TASK GOAL – Your task is to transcribe, without alteration, the lines from the top of the material below through the line bearing "COL = scene.collection", inclusive.
───── MATERIAL ─────
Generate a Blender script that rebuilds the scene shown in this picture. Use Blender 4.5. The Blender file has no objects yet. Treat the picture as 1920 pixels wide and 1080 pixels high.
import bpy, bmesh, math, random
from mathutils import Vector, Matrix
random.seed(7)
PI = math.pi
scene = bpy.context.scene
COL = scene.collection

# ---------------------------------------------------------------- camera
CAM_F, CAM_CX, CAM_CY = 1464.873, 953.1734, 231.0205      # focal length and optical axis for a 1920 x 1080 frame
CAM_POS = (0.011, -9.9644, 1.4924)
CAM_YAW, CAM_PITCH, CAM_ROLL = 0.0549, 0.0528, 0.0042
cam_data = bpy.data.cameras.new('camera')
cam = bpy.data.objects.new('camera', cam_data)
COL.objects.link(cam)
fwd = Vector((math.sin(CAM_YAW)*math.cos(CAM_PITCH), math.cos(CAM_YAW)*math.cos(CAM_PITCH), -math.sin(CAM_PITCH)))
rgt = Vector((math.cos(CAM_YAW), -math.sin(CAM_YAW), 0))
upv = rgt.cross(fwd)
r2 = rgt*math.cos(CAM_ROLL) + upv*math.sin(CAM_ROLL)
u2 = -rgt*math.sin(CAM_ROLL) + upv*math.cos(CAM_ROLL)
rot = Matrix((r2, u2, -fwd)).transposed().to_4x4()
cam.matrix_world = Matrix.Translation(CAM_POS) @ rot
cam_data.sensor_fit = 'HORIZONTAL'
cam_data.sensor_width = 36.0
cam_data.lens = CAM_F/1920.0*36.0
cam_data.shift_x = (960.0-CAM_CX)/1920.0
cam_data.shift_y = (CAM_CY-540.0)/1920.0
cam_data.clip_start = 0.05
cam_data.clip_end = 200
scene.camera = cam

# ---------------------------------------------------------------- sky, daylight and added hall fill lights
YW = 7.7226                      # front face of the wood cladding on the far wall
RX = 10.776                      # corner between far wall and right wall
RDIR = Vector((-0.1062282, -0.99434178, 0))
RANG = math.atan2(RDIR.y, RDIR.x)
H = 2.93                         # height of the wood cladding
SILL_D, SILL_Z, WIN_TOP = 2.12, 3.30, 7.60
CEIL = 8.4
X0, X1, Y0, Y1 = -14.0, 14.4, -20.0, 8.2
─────
RESPONSE –
Generate a Blender script that rebuilds the scene shown in this picture. Use Blender 4.5. The Blender file has no objects yet. Treat the picture as 1920 pixels wide and 1080 pixels high.
import bpy, bmesh, math, random
from mathutils import Vector, Matrix
random.seed(7)
PI = math.pi
scene = bpy.context.scene
COL = scene.collection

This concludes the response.